Como ter a certeza de que as empresas vão fazer os investimentos?
Os projetos apresentados terão de ser aprovados e acompanhados pela Anatel. Além disso, o valor envolvido precisa de garantia, uma carta de fiança ou algo desse tipo, no equivalente ao custo do investimento.
Num caso hipotético, uma empresa tem R$ 1 bilhão em bens reversíveis. O patrimônio ficará com ela em definitivo somente depois da execução do investimento?
Ela vai executar o plano, pedir a fiscalização e, se isso ocorreu, a Anatel devolve o valor. Se a empresa não realizar os investimentos, os bens voltam para a União? A agência executa a empresa. Ela perde parte do valor que deu em garantia.

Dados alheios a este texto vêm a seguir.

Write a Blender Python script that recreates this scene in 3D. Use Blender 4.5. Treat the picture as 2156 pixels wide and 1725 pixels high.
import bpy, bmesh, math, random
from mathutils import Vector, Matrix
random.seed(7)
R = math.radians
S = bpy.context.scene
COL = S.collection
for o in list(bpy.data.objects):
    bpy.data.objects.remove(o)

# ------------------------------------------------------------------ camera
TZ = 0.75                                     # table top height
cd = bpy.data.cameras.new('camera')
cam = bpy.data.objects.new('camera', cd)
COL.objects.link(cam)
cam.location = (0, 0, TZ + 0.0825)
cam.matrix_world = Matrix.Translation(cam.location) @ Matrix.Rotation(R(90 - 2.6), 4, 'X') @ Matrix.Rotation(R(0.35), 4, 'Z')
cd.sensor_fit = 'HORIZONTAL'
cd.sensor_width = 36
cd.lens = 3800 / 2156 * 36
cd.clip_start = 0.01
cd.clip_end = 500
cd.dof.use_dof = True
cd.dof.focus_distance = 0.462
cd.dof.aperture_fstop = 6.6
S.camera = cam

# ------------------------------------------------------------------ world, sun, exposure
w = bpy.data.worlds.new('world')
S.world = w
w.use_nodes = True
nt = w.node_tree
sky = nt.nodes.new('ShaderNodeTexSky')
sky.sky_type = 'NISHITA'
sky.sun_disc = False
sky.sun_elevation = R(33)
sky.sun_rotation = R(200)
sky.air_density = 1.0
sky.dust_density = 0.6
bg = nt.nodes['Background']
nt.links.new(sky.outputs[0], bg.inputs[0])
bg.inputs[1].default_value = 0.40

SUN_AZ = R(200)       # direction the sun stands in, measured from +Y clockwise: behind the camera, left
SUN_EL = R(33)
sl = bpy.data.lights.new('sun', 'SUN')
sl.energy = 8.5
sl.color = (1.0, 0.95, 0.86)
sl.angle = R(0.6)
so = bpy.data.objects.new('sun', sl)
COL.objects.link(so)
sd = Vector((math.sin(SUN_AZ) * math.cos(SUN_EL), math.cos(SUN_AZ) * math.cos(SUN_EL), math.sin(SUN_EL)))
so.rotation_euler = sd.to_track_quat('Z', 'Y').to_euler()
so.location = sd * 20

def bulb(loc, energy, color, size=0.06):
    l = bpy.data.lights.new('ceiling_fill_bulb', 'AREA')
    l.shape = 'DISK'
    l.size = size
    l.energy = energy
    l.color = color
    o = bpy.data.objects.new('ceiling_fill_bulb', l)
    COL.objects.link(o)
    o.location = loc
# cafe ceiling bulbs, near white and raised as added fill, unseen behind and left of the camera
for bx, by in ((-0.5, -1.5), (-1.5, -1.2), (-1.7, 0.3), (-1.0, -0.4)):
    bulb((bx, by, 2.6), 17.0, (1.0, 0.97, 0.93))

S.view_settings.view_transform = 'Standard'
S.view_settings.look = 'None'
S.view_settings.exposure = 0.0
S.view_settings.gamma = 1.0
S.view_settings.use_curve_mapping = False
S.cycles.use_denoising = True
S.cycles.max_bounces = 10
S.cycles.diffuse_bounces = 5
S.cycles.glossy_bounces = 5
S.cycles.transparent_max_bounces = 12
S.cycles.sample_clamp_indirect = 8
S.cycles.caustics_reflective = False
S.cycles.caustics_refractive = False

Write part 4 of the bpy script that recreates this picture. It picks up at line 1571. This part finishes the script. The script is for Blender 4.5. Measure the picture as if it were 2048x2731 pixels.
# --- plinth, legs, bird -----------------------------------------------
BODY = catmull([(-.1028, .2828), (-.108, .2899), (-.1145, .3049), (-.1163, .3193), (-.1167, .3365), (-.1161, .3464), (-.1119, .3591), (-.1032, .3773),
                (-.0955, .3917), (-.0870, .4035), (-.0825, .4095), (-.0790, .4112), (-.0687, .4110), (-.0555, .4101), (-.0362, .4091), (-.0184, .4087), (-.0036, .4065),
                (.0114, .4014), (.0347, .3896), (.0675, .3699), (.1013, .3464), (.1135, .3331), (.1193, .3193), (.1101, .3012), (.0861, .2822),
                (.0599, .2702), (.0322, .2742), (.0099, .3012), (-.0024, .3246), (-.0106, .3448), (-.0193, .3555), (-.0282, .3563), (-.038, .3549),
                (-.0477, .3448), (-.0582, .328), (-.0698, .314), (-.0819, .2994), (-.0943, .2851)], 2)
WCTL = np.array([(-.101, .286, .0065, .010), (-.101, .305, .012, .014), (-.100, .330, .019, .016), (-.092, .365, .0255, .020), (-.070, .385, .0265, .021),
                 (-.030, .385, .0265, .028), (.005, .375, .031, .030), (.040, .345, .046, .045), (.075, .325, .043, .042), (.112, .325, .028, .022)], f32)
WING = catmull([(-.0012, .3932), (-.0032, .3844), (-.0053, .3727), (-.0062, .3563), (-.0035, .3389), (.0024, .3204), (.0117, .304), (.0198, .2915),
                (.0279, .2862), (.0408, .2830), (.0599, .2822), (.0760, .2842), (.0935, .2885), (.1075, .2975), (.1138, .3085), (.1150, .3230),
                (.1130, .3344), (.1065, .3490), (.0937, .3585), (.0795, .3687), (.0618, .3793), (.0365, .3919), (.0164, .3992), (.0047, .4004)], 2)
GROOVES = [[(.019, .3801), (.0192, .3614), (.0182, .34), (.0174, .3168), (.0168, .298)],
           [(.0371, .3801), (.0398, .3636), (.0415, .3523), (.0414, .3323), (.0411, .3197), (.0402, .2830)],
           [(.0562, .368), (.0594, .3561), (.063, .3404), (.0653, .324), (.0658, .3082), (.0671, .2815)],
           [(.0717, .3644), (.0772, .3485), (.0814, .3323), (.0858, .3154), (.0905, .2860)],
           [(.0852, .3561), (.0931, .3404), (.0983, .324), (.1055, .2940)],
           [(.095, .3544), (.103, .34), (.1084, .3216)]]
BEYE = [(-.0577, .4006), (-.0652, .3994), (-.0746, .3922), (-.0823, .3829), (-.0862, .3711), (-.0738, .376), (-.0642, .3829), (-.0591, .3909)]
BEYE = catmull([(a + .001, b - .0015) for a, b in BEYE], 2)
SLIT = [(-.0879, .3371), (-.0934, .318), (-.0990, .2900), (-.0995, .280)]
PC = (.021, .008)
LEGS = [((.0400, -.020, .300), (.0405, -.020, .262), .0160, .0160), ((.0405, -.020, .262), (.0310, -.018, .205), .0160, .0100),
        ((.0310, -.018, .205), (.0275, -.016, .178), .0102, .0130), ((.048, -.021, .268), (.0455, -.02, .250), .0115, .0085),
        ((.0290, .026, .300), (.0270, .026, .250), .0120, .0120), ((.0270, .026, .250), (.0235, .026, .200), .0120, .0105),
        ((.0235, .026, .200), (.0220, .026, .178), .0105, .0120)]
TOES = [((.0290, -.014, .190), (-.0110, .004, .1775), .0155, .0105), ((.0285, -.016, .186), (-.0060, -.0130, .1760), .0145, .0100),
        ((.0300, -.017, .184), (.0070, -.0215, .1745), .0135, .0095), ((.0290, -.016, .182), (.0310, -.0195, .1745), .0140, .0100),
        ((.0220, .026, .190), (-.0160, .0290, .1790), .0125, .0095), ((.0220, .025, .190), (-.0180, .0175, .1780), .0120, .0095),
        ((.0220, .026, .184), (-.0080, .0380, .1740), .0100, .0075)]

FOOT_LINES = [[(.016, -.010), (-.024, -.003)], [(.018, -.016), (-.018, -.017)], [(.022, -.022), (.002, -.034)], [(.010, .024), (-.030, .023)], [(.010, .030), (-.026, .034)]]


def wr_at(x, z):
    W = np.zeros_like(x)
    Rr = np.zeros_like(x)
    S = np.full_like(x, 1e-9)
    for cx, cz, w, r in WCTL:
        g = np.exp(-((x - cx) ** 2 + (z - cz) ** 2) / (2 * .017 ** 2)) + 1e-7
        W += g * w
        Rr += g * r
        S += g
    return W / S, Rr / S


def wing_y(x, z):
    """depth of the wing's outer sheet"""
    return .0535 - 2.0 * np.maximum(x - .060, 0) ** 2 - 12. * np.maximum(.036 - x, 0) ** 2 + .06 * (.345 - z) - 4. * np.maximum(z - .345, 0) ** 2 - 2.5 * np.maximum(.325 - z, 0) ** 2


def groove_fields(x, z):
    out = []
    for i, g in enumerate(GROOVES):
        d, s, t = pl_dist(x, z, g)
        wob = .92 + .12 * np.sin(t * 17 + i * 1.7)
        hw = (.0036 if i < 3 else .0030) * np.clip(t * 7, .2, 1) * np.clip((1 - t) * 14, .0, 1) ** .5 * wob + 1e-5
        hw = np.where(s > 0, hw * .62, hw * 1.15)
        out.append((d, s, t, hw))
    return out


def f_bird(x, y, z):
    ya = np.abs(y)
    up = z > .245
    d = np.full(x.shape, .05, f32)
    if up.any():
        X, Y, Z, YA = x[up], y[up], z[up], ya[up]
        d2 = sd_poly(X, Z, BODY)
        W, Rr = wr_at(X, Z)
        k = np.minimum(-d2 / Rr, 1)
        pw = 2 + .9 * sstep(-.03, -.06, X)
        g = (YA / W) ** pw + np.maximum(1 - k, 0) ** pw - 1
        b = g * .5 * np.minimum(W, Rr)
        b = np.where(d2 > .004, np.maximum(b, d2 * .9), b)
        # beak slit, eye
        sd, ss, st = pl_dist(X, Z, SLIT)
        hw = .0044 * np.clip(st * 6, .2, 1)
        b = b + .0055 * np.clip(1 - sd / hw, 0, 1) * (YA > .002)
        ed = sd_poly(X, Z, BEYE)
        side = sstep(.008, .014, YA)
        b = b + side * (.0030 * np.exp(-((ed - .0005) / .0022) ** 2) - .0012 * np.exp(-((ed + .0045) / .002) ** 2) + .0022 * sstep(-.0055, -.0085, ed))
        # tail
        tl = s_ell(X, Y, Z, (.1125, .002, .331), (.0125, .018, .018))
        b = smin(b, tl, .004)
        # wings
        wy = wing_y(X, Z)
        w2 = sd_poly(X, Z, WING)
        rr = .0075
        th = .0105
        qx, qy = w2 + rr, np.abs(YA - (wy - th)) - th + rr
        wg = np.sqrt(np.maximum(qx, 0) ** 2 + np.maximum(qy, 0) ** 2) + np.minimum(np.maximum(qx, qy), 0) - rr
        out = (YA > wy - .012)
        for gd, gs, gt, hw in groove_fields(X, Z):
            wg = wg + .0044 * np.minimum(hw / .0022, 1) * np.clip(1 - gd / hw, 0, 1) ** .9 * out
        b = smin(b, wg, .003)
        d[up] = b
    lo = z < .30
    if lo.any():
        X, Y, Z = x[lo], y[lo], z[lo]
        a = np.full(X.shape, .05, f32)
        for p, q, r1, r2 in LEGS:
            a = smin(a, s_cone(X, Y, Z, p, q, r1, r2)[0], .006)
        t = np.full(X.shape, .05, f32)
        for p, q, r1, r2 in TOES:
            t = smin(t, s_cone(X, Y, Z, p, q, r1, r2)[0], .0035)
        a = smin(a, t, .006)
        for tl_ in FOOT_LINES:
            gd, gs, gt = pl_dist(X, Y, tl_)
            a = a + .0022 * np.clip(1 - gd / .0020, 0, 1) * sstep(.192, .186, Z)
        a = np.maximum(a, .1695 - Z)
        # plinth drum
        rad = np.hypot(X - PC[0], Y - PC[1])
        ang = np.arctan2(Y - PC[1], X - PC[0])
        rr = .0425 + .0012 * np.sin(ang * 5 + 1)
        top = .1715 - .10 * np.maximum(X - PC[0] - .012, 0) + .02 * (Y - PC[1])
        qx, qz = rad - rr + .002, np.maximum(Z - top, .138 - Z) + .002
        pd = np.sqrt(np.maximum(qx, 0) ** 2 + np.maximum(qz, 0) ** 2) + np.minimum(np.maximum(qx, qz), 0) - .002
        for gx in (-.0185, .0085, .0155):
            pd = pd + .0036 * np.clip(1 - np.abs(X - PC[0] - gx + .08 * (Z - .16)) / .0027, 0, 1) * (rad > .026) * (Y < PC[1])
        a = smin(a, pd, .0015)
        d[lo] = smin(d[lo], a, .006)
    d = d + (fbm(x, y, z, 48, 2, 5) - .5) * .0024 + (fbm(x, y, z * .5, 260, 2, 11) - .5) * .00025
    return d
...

Parlamentares criticam o perdão das multas aplicadas às concessionárias, que seriam revertidas em investimentos. Haverá perdão?
Não há perdão. Também vai ser transformado em obrigação de investimentos, e as empresas vão ter de obedecer. Daí a exigência da garantias, que a lei determina.
Com a previsão de investimentos em banda larga, o que mudará para o usuário?
A tendência é fazer com que esses serviços, principalmente de banda larga, tenham não só um menor preço, mas também melhor qualidade.